Michael Morris AR ’89 and Fulbright Scholar ’91 and the late Yoshiko Sato AR ’89 and Harvard MArch’96, co-founded their NYC based architecture practice– Morris Sato Studio in 1996. Michael Morris and Yoshiko Sato built and exhibited projects in North America, Europe, and East Asia. Presented in leading publications and periodicals Morris Sato Studio’s architecture, public art, design, and science collaborations have been widely recognized with professional honors, grants, and awards.
Notable among their residential projects include a pair of houses on Shelter Island, NY, showrooms and offices for the Dupont and American Express Corporation’s, multiple art museum, gallery, public art, and exhibition designs, including their award winning interactive installation ‘Lightshowers’, that was presented from 2007-2009 in seven international venues.
Yoshiko Sato authored articles concerning the WTC 9/11 disaster and the 1995 Kobe earthquake (the focus of her Harvard thesis) for leading Japanese newspapers and “Re-mediating Earth” for the Van Alen Institute’s exhibition and publication Renewing Rebuilding Remembering. Morris authored articles “Drawing on Earth” in 1997, and was both curator and designer for the widely recognized New York exhibitions “Sarajevo: Dream and Reality” in 1995 and “Renaissance and Reconstruction in the Balkans” in 1999.
Since graduating Cooper in 1989, Morris and Sato independently taught continuously at Columbia GSAPP, The Cooper Union, Harvard GSD, Parsons, and Cornell University.
After her passing in 2012, Michael took the helm of Yoshiko’s Space Architecture Studio and Space Exploration Research Lab (SEArc) at Columbia University to explore future the architecture for human life in outerspace. In 2008, with SEArc, Sato and Morris designed key costumes (Astronaut’s and Cyborg’s) for the Beijing Olympics Opening Ceremony, and in 2013 Morris participated as a Subject Matter Expert (SME) in NASA’s Net Habitable Volume Consensus Session.

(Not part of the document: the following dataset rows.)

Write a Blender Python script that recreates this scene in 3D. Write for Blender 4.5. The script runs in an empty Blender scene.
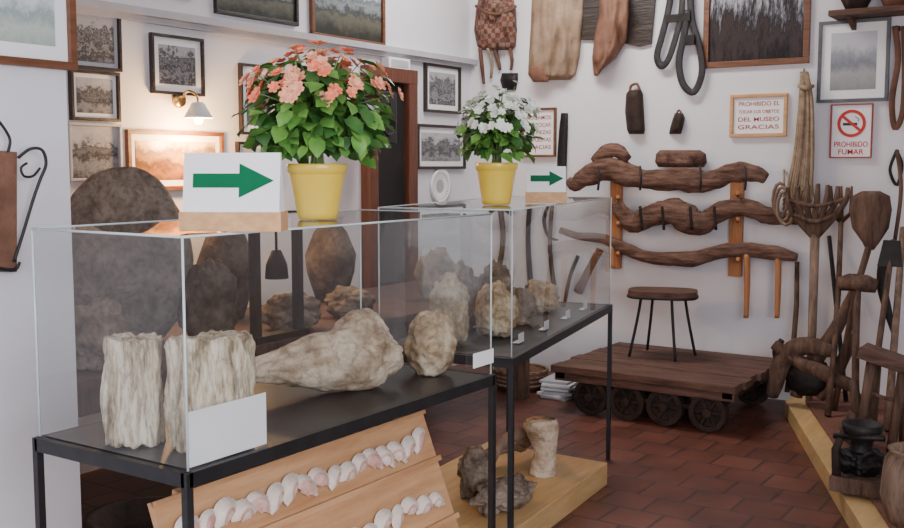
import bpy, math, random
from mathutils import Vector, Matrix, noise
random.seed(7)
F=1034.0
CAM=Vector((0,0,1.4)); P=math.atan(99/F); YAW=math.radians(33.66)
c_,s_=math.cos(YAW),math.sin(YAW)
RT=Vector((c_,s_,0)); FH=Vector((-s_,c_,0))
FW=FH*math.cos(P)-Vector((0,0,1))*math.sin(P)
UP=FH*math.sin(P)+Vector((0,0,1))*math.cos(P)
XL=-3.95; XN=-2.55; YB=6.16; XR=1.3; YR=-2.5; HC=3.1
def ray(u,v): return FW+RT*((u-452)/F)+UP*((264-v)/F)
def onX(u,v,x):
    r=ray(u,v); return CAM+r*((x-CAM.x)/r.x)
def onY(u,v,y):
    r=ray(u,v); return CAM+r*((y-CAM.y)/r.y)
def onZ(u,v,z):
    r=ray(u,v); return CAM+r*((z-CAM.z)/r.z)
def depth(p): return (p-CAM).dot(FW)

# ---------------- materials
def newmat(name):
    m=bpy.data.materials.new(name); m.use_nodes=True
    nt=m.node_tree; b=nt.nodes['Principled BSDF']; return m,nt,b
def N(nt,t,**k):
    n=nt.nodes.new(t)
    for a,v in k.items(): setattr(n,a,v)
    return n
def ramp(nt,stops):
    r=N(nt,'ShaderNodeValToRGB'); e=r.color_ramp.elements
    while len(e)<len(stops): e.new(0.5)
    for i,(p,c) in enumerate(stops):
        e[i].position=p; e[i].color=(c[0],c[1],c[2],1)
    return r
def nmat(name,c1,c2,rough=0.7,scale=8,metal=0,bump=0.0,stretch=(1,1,1),detail=6,coat=0,spec=0.5,lo=0.3,hi=0.7):
    m,nt,b=newmat(name)
    tc=N(nt,'ShaderNodeTexCoord'); mp=N(nt,'ShaderNodeMapping'); mp.inputs['Scale'].default_value=stretch
    no=N(nt,'ShaderNodeTexNoise'); no.inputs['Scale'].default_value=scale; no.inputs['Detail'].default_value=detail
    no.inputs['Roughness'].default_value=0.65
    nt.links.new(tc.outputs['Object'],mp.inputs[0]); nt.links.new(mp.outputs[0],no.inputs['Vector'])
    r=ramp(nt,[(lo,c1),(hi,c2)])
    nt.links.new(no.outputs['Fac'],r.inputs[0]); nt.links.new(r.outputs[0],b.inputs['Base Color'])
    b.inputs['Roughness'].default_value=rough; b.inputs['Metallic'].default_value=metal
    b.inputs['Coat Weight'].default_value=coat; b.inputs['Specular IOR Level'].default_value=spec
    if bump>0:
        bp=N(nt,'ShaderNodeBump'); bp.inputs['Strength'].default_value=bump; bp.inputs['Distance'].default_value=0.02
        nt.links.new(no.outputs['Fac'],bp.inputs['Height']); nt.links.new(bp.outputs[0],b.inputs['Normal'])
    return m
def woodm(name,c1,c2,rough=0.6,axis='x',scale=6,bump=0.3):
    st={'x':(1,9,9),'y':(9,1,9),'z':(9,9,1)}[axis]
    return nmat(name,c1,c2,rough,scale,0,bump,st)
def rockm(name,c1,c2,c3,scale=7,stretch=(1,1,1),crack=22,cs=0.55,bd=0.006,pore=0.72):
    m,nt,b=newmat(name)
    tc=N(nt,'ShaderNodeTexCoord'); mp=N(nt,'ShaderNodeMapping'); mp.inputs['Scale'].default_value=stretch
    nt.links.new(tc.outputs['Object'],mp.inputs[0])
    no=N(nt,'ShaderNodeTexNoise'); no.inputs['Scale'].default_value=scale; no.inputs['Detail'].default_value=9; no.inputs['Roughness'].default_value=0.7
    n2=N(nt,'ShaderNodeTexNoise'); n2.inputs['Scale'].default_value=scale*5; n2.inputs['Detail'].default_value=5
    wv=N(nt,'ShaderNodeVectorMath',operation='ADD')
    vo=N(nt,'ShaderNodeTexVoronoi',feature='DISTANCE_TO_EDGE'); vo.inputs['Scale'].default_value=crack
    sc=N(nt,'ShaderNodeVectorMath',operation='SCALE'); sc.inputs['Scale'].default_value=0.16
    for x in (no,n2): nt.links.new(mp.outputs[0],x.inputs['Vector'])
    nt.links.new(no.outputs['Color'],sc.inputs[0]); nt.links.new(mp.outputs[0],wv.inputs[0]); nt.links.new(sc.outputs[0],wv.inputs[1])
    nt.links.new(wv.outputs[0],vo.inputs['Vector'])
    r=ramp(nt,[(0.36,c1),(0.48,c2),(0.62,c3)]); nt.links.new(no.outputs['Fac'],r.inputs[0])
    cr=ramp(nt,[(0.0,(1-cs,)*3),(0.05,(1,1,1))]); nt.links.new(vo.outputs['Distance'],cr.inputs[0])
    pr=ramp(nt,[(0.36,(pore,pore*.95,pore*.90)),(0.52,(1,1,1))]); nt.links.new(n2.outputs['Fac'],pr.inputs[0])
    m1=N(nt,'ShaderNodeMixRGB',blend_type='MULTIPLY'); m1.inputs[0].default_value=1
    m2=N(nt,'ShaderNodeMixRGB',blend_type='MULTIPLY'); m2.inputs[0].default_value=1
    nt.links.new(r.outputs[0],m1.inputs[1]); nt.links.new(cr.outputs[0],m1.inputs[2]); nt.links.new(m1.outputs[0],m2.inputs[1]); nt.links.new(pr.outputs[0],m2.inputs[2])
    nt.links.new(m2.outputs[0],b.inputs['Base Color']); b.inputs['Roughness'].default_value=0.9; b.inputs['Specular IOR Level'].default_value=0.2
    ad=N(nt,'ShaderNodeMath',operation='ADD'); nt.links.new(n2.outputs['Fac'],ad.inputs[0]); nt.links.new(no.outputs['Fac'],ad.inputs[1])
    bp=N(nt,'ShaderNodeBump'); bp.inputs['Strength'].default_value=1; bp.inputs['Distance'].default_value=bd
    nt.links.new(ad.outputs[0],bp.inputs['Height']); nt.links.new(bp.outputs[0],b.inputs['Normal'])
    return m
M={}
M['wall']=nmat('plaster_white',(0.73,0.72,0.76),(0.79,0.78,0.82),0.9,1.6,bump=0.12,spec=0.2)
M['ceil']=nmat('ceiling_white',(0.7,0.7,0.72),(0.78,0.78,0.8),0.9,2)
M['trim']=nmat('trim_paint',(0.42,0.42,0.46),(0.52,0.52,0.56),0.6,5)
M['black']=nmat('black_iron',(0.010,0.010,0.012),(0.022,0.022,0.024),0.45,20,0.2)
M['blackboard']=nmat('black_board',(0.012,0.012,0.015),(0.03,0.03,0.034),0.4,6)
M['edge']=nmat('glass_edge',(0.50,0.58,0.60),(0.62,0.70,0.72),0.2,10)
M['white']=nmat('white_card',(0.86,0.87,0.88),(0.92,0.92,0.93),0.7,4)
M['green']=nmat('arrow_green',(0.0,0.115,0.045),(0.0,0.145,0.058),0.6,4,spec=.2)
M['pine']=woodm('pine_wood',(0.50,0.25,0.10),(0.70,0.42,0.20),0.5,'x',5,0.1)
M['piney']=woodm('pine_board',(0.48,0.23,0.10),(0.70,0.41,0.21),0.55,'y',3,0.15)
M['yellowwood']=woodm('yellow_platform_wood',(0.50,0.31,0.12),(0.66,0.45,0.21),0.5,'y',3,0.1)
M['orange']=woodm('orange_wood',(0.34,0.13,0.045),(0.50,0.22,0.09),0.6,'z',5,0.2)
M['yoke']=nmat('old_yoke_wood',(0.05,0.028,0.022),(0.25,0.145,0.108),0.92,5,bump=0.9,stretch=(1.5,7,7),spec=0.12)
M['oldwood']=nmat('old_brown_wood',(0.04,0.024,0.018),(0.19,0.115,0.082),0.85,4,bump=0.6,stretch=(7,7,1.2),spec=0.2)
M['oldwoodx']=nmat('old_plank_wood',(0.05,0.026,0.019),(0.18,0.095,0.07),0.7,4,bump=0.5,stretch=(1.2,8,8),spec=0.3)
M['palewood']=nmat('pale_worn_wood',(0.12,0.08,0.06),(0.34,0.235,0.17),0.8,4,bump=0.5,stretch=(7,7,1.2),spec=0.2)
M['frameB']=woodm('dark_frame',(0.012,0.009,0.008),(0.04,0.025,0.02),0.4,'x')
M['frameR']=woodm('brown_frame',(0.11,0.04,0.018),(0.22,0.085,0.04),0.4,'x')
M['frameG']=nmat('grey_frame',(0.06,0.07,0.08),(0.15,0.16,0.18),0.4,6)
M['door']=woodm('door_brown',(0.09,0.03,0.018),(0.17,0.06,0.035),0.5,'z')
M['dark']=nmat('painted_doorway_shade',(0.006,0.005,0.007),(0.02,0.014,0.013),0.8,4)
M['rust']=nmat('rusty_iron',(0.012,0.008,0.007),(0.06,0.032,0.024),0.75,14,0.3,0.4)
M['iron']=nmat('dark_iron',(0.010,0.009,0.010),(0.035,0.03,0.03),0.55,14,0.5,0.3)
M['fossil']=rockm('fossil_stone',(0.27,0.18,0.105),(0.50,0.375,0.24),(0.74,0.62,0.46),9,crack=8,cs=.25)
M['fossilv']=rockm('fossil_wood_stone',(0.26,0.19,0.12),(0.60,0.50,0.36),(0.84,0.75,0.60),10,(3.0,3.0,0.6),6,.35)
M['bone']=rockm('fossil_bone',(0.28,0.19,0.12),(0.56,0.44,0.32),(0.78,0.67,0.53),7,crack=8,cs=.28,bd=.005,pore=.78)
M['rockg']=rockm('grey_rock',(0.10,0.075,0.055),(0.22,0.17,0.13),(0.38,0.31,0.245),8,crack=8,cs=.2)
M['rockd']=rockm('dark_rock',(0.05,0.036,0.028),(0.12,0.09,0.072),(0.22,0.175,0.145),8,crack=8,cs=.2)
M['slab']=rockm('grey_slab_stone',(0.13,0.105,0.09),(0.21,0.18,0.155),(0.30,0.26,0.225),9,crack=5,cs=.1,bd=.005)
M['pot']=nmat('yellow_ceramic',(0.88,0.60,0.05),(0.92,0.67,0.09),0.3,4,coat=0.3)
M['soil']=nmat('potting_soil',(0.02,0.012,0.008),(0.06,0.04,0.025),0.95,40,bump=0.8)
M['leaf']=nmat('begonia_leaf',(0.06,0.20,0.03),(0.20,0.42,0.08),0.4,14)
M['leafd']=nmat('dark_leaf',(0.015,0.07,0.012),(0.07,0.20,0.04),0.45,14)
M['stem']=nmat('stem_green',(0.12,0.22,0.06),(0.2,0.3,0.1),0.5,10)
M['pink']=nmat('pink_petal',(0.90,0.16,0.08),(0.95,0.32,0.18),0.6,25)
M['pinkl']=nmat('pale_pink_petal',(0.94,0.34,0.19),(0.95,0.50,0.32),0.6,25)
M['wpetal']=nmat('white_petal',(0.86,0.90,0.78),(0.95,0.97,0.91),0.6,25)
M['canvas']=nmat('tan_canvas',(0.20,0.13,0.085),(0.42,0.31,0.22),0.95,6,bump=0.6,spec=.1)
M['leather']=nmat('brown_leather',(0.075,0.035,0.024),(0.20,0.095,0.062),0.7,7,bump=0.5,spec=.3)
M['leatherl']=nmat('tan_leather',(0.12,0.055,0.035),(0.28,0.145,0.095),0.7,7,bump=0.5,spec=.3)
M['blackleather']=nmat('black_leather',(0.010,0.009,0.011),(0.035,0.03,0.035),0.5,15,bump=0.2)
M['hemp']=nmat('hemp_fibre',(0.20,0.14,0.095),(0.42,0.32,0.22),0.95,20,bump=0.5,spec=.1)
M['shell1']=nmat('shell_cream',(0.78,0.60,0.48),(0.93,0.85,0.77),0.5,30)
M['shell2']=nmat('shell_pink',(0.55,0.25,0.21),(0.88,0.62,0.54),0.5,30)
M['terra']=nmat('terracotta',(0.12,0.05,0.03),(0.22,0.09,0.06),0.85,8)
M['red']=nmat('sign_red',(0.52,0.015,0.015),(0.6,0.03,0.03),0.5,4)
M['redtext']=nmat('text_red',(0.40,0.06,0.05),(0.45,0.08,0.07),0.6,4)
M['ink']=nmat('ink',(0.02,0.02,0.03),(0.03,0.03,0.04),0.6,4)
M['brass']=nmat('brass',(0.5,0.33,0.12),(0.6,0.42,0.18),0.3,6,1.0)
M['plastic']=nmat('black_plastic',(0.008,0.008,0.010),(0.018,0.018,0.02),0.35,8)
def woven():
    m,nt,b=newmat('woven_fabric')
    tc=N(nt,'ShaderNodeTexCoord'); ck=N(nt,'ShaderNodeTexChecker'); ck.inputs['Scale'].default_value=30
    ck.inputs[1].default_value=(0.16,0.055,0.04,1); ck.inputs[2].default_value=(0.26,0.17,0.13,1)
    no=N(nt,'ShaderNodeTexNoise'); no.inputs['Scale'].default_value=16; no.inputs['Detail'].default_value=6
    r=ramp(nt,[(0.35,(0.3,0.28,0.28)),(0.65,(1.1,1.05,1))])
    mx=N(nt,'ShaderNodeMixRGB',blend_type='MULTIPLY'); mx.inputs[0].default_value=0.9
    nt.links.new(tc.outputs['Object'],ck.inputs[0]); nt.links.new(tc.outputs['Object'],no.inputs['Vector'])
    nt.links.new(no.outputs['Fac'],r.inputs[0])
    nt.links.new(ck.outputs[0],mx.inputs[1]); nt.links.new(r.outputs[0],mx.inputs[2])
    nt.links.new(mx.outputs[0],b.inputs['Base Color']); b.inputs['Roughness'].default_value=0.9
    return m
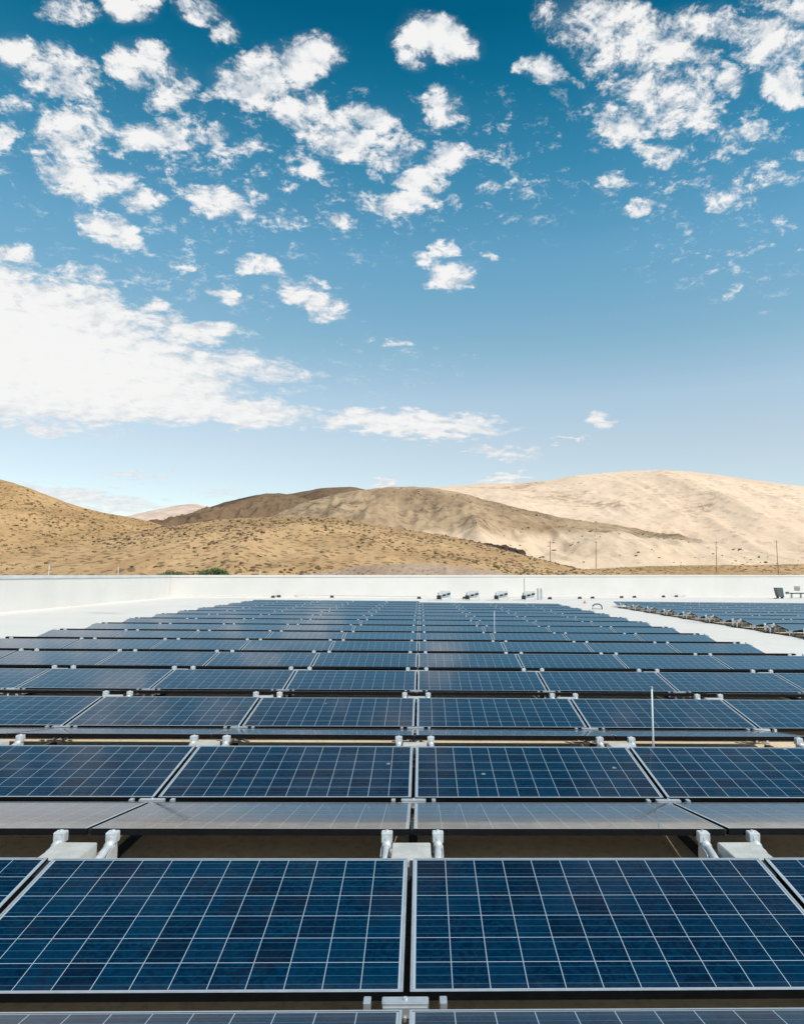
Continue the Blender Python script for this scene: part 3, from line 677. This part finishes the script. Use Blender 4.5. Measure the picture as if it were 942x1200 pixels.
# clouds: (x, y, half width, half height, rotation in degrees (positive = falls to the right), strength), given as directions
CL=[(85,15,36,18,0,.62),(155,10,34,22,0,.8),(235,10,34,18,10,.62),(262,34,20,20,0,.5),(18,62,32,22,20,.9),(66,86,50,30,15,1.05),(15,122,20,13,0,.6),(0,168,16,26,0,.8),
(168,82,42,32,25,1),(205,102,26,26,0,.6),(192,155,44,25,0,1.05),(250,163,20,18,0,.9),(287,172,22,13,0,.45),(85,160,50,38,0,1.08),(105,212,60,24,12,1.05),(165,235,26,17,0,.95),(132,268,46,17,28,1),
(253,235,48,20,12,1.05),(315,88,70,36,-12,1.1),(368,66,46,30,-20,1.05),(352,135,34,30,20,.95),(395,162,60,28,18,1.0),(430,140,38,22,0,.95),(370,198,18,16,0,.75),(460,178,34,22,0,.9),(472,236,46,15,0,1),(526,186,28,22,0,1.05),(500,212,32,24,0,.9),(385,215,22,8,0,.4),
(510,45,50,32,10,1.08),(488,68,20,18,0,.8),(635,82,32,18,0,1.0),(520,128,28,24,30,1.0),(566,184,12,13,20,.34),(572,299,12,9,0,.9),(522,290,20,10,0,.85),(528,320,32,18,0,1.05),(500,302,22,8,0,.5),
(402,257,20,11,32,.95),(312,315,40,12,14,1),(366,350,46,20,22,1.05),(265,345,32,9,14,.8),(216,318,11,11,0,.65),(97,322,38,14,0,.62),(8,300,36,16,0,.95),
(-20,400,190,84,8,1.95),(70,430,190,58,6,1.85),(60,365,110,45,10,1.25),(210,474,150,20,5,1.35),(160,378,62,26,0,.72),(185,359,18,9,0,.95),(235,390,66,13,0,.9),(205,399,48,9,0,.8),
(285,428,72,20,8,.72),(350,440,50,10,0,.45),(478,496,118,15,3,1.3),(428,489,50,12,0,.9),(590,530,54,7,0,.62),(701,495,18,9,0,.95),(670,512,24,4,0,.75),(461,402,18,5,0,.75),(345,458,36,6,0,.42),
(50,503,90,8,3,.68),(162,555,44,6,4,.62),(95,586,120,13,6,.75),(255,577,40,7,0,.45),(450,567,16,6,0,.8),(590,562,36,6,-6,.8),(10,545,50,6,0,.35),
(690,28,62,38,0,.72),(760,55,90,50,0,.74),(775,118,70,50,20,.76),(725,142,46,26,20,.66),(830,28,60,32,0,.66),(905,45,56,52,0,.88),(940,10,50,40,0,1.0),(860,95,28,28,0,.8),(922,100,32,30,0,.85),(782,178,36,20,0,.60),(822,142,26,18,0,.7),(880,162,46,22,0,.52),(890,215,46,16,-15,.56),(742,242,18,9,-10,.75),(720,212,34,13,0,.42),(855,238,40,14,0,.40),(915,262,10,9,0,.65),(931,176,13,9,0,.55),(662,92,20,12,0,.4),
(800,150,170,120,10,.33),(250,190,330,140,5,.31),(560,190,150,110,0,.27),(860,300,150,70,0,.26),(200,330,220,60,0,.30),(430,440,180,60,0,.27),(855,345,12,9,0,.42),(900,368,16,8,0,.34),(800,275,14,7,0,.4),(560,260,40,30,0,.12),(300,520,400,40,0,.10),
(-160,120,140,60,0,.9),(-260,300,150,60,0,1.0),(1060,90,100,70,0,.9),(1120,300,110,30,0,.7),(1250,180,120,60,0,.8),(-500,450,240,40,0,.9),(1500,430,260,40,0,.8)]
ysafe=w.m('MAXIMUM',sp.outputs[1],.02)
uu=w.m('DIVIDE',sp.outputs[0],ysafe); vv=w.m('DIVIDE',sp.outputs[2],ysafe)
cv=w.n('ShaderNodeCombineXYZ'); w.l(uu,cv.inputs[0]); w.l(vv,cv.inputs[1])
pl=w.n('ShaderNodeCombineXYZ'); den=w.m('ADD',w.m('MAXIMUM',sp.outputs[2],0.),.20)
w.l(w.m('DIVIDE',sp.outputs[0],den),pl.inputs[0]); w.l(w.m('DIVIDE',sp.outputs[1],den),pl.inputs[1])
wx=w.n('ShaderNodeTexNoise'); w.l(pl.outputs[0],wx.inputs['Vector']); wx.inputs['Scale'].default_value=13; wx.inputs['Detail'].default_value=5
wo=w.vm('SUBTRACT',wx.outputs['Color'],(.5,.5,.5)); wo=w.vm('MULTIPLY',wo,(.085,.055,0))
cvw=w.vm('ADD',cv.outputs[0],wo)
mx=None; sc_=w.n('ShaderNodeSeparateXYZ'); w.l(cvw,sc_.inputs[0]); uw,vw=sc_.outputs[0],sc_.outputs[1]
def uvdir(px,py): d=ray(px,py); return d.x/d.y,d.z/d.y
c1=w.n('ShaderNodeCombineXYZ'); w.l(w.m('MULTIPLY',uw,uw),c1.inputs[0]); w.l(w.m('MULTIPLY',uw,vw),c1.inputs[1]); w.l(w.m('MULTIPLY',vw,vw),c1.inputs[2])
c2=w.n('ShaderNodeCombineXYZ'); w.l(uw,c2.inputs[0]); w.l(vw,c2.inputs[1]); c2.inputs[2].default_value=1.
for (x,y,a,b,rot,s) in CL:
    if .38<s<.95: s=min(.95,s+.14)
    #                      # each cloud is s*(1-.75 r^2), r^2 written out as a quadratic in (u,v)
    u0,v0=uvdir(x,y); A,B=1/(a/F*1.16),1/(b/F*1.16); ct,st_=math.cos(R(-rot)),math.sin(R(-rot))
    # p=(ct*du+st*dv)*A ; q=(-st*du+ct*dv)*B
    Q=np.array([[ct*ct*A*A+st_*st_*B*B, ct*st_*(A*A-B*B)],[ct*st_*(A*A-B*B), st_*st_*A*A+ct*ct*B*B]]); o_=np.array([u0,v0])
    lin=-2*Q@o_; con=float(o_@Q@o_); k_=-.75*s
    d=w.m('ADD',w.vm('DOT_PRODUCT',c1.outputs[0],(k_*Q[0,0],k_*2*Q[0,1],k_*Q[1,1]),out=1),w.vm('DOT_PRODUCT',c2.outputs[0],(k_*lin[0],k_*lin[1],k_*con+s),out=1))
    mx=d if mx is None else w.m('MAXIMUM',mx,d)
front=w.m('GREATER_THAN',sp.outputs[1],.03)
mx=w.m('MULTIPLY',w.m('MAXIMUM',mx,0.),front)
# clouds round the rest of the sky
beh=w.m('MULTIPLY',w.ss(w.noise(pl.outputs[0],.9,3,.5),.5,.72),w.m('SUBTRACT',1.,w.ss(sp.outputs[1],-.1,.12)))
mx=w.m('MAXIMUM',mx,beh)
n1=w.noise(pl.outputs[0],17.,6,.66,.35); n2=w.noise(pl.outputs[0],62.,4,.7,.3)
amp=w.ss(sp.outputs[2],.20,.50,.32,1.)
nn=w.m('MULTIPLY',amp,w.m('ADD',w.m('MULTIPLY',w.m('SUBTRACT',n1,.5),2.7),w.m('MULTIPLY',w.m('SUBTRACT',n2,.5),1.25)))
den_=w.m('ADD',mx,nn)
base_a=w.ss(den_,.26,.95)
al=w.m('MULTIPLY',base_a,w.ss(mx,.02,.30))
al=w.m('MINIMUM',w.m('MULTIPLY',al,.97),.97)
un=w.noise(w.vm('ADD',pl.outputs[0],(.012,.03,0)),17.,4,.6,.35)
shade=w.ss(w.m('ADD',w.m('MULTIPLY',w.m('MULTIPLY',w.m('SUBTRACT',n1,un),3.2),amp),w.m('MULTIPLY',den_,.55)),-.15,.85)
CB=9.3
cc=w.mix(shade,(CB*.66,CB*.72,CB*.78),(CB,CB*.995,CB*.985))
# soft veil low in the sky and around the clouds
veil=w.m('MULTIPLY',w.ss(mx,.0,1.1),.07)
skyc=w.mix(veil,skyc,(CB*.8,CB*.83,CB*.86))
out=w.mix(al,skyc,cc); w.l(out,bg.inputs[0])

ld=bpy.data.lights.new('sun','SUN'); ld.energy=3.6; ld.angle=R(.53); ld.color=(1,.95,.875)
lo=bpy.data.objects.new('sun',ld); COL.objects.link(lo)
sd=Vector((math.sin(SUN_AZ)*math.cos(SUN_EL),math.cos(SUN_AZ)*math.cos(SUN_EL),math.sin(SUN_EL)))
lo.rotation_euler=sd.to_track_quat('Z','Y').to_euler(); lo.location=sd*50

# ------------------------------------------------------------------ camera
cd=bpy.data.cameras.new('camera'); cam=bpy.data.objects.new('camera',cd); COL.objects.link(cam); S.camera=cam
cd.sensor_fit='VERTICAL'; cd.sensor_height=36; cd.lens=F/1200*36; cd.shift_x=-(CX-471)/1200; cd.clip_start=.05; cd.clip_end=30000
cam.location=(0,0,CAMZ); cam.rotation_euler=(math.pi/2+PITCH,0,YAW)
S.render.resolution_x=803; S.render.resolution_y=1024
S.view_settings.view_transform='Standard'; S.view_settings.look='None'; S.view_settings.gamma=1; S.view_settings.exposure=0.0
S.render.engine='CYCLES'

Since 2015, Morris has greatly expanded SEArc as SEArch+, formed with Sato and his former space studio students. After winning multiple 1st prizes in NASA Centennial Challenge competitions and NASA Awarded X-Hab Studio’s at Pratt Institute, Morris and SEArch+ is presently developing habitats and infrastructure designs as part of NASA’s Moon to Mars Planetary Autonomous Construction Technology team to initiate 3D printing on the Moon by 2028, the site of Sato’s visionary Cooper Union 1989 thesis.
Michael Morris and Yoshiko Sata were awarded the CUAA John Q. Hejduk award in 2013. Michael Morris accepted the award during the Founder’s Day Dinner held at Gustavino’s on E. 59th Street, New York, NY.